Arrests Alone Cannot Stop Corruption, Campaign Must Start in Classrooms, Opines ICPC Chairman
Nigeria cannot defeat corruption through arrests and prosecutions alone; the anti-corruption campaign must begin in classrooms, where societal values and professional ethics are shaped.
The Chairman of the Independent Corrupt Practices and Other Related Offences Commission (ICPC), Dr. Musa Aliyu (SAN), made this assertion on Friday at a joint workshop with the Nigerian Law School.

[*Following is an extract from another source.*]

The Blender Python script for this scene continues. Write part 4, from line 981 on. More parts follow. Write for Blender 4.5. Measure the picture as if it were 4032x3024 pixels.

Held at the Kano Zonal office, the event focused on integrating anti-corruption education into the curricula of Nigerian universities and the Nigerian Law School.
Aliyu maintained that while investigation and prosecution remain core aspects of the commission’s legislative mandate, proactive prevention through structured education offers the most sustainable path forward, describing the classroom as the most fertile ground for instilling ethical integrity.
The ICPC boss emphasized that corruption imposes staggering costs on ordinary citizens by systematically weakening public institutions, undermining the delivery of justice, slowing critical infrastructural development, and eroding public trust. Pointing specifically to legal education, Aliyu noted that training institutions play a pivotal role in setting the moral and ethical benchmarks for future lawyers, whose professional decisions eventually dictate the standards of governance and accountability across the nation.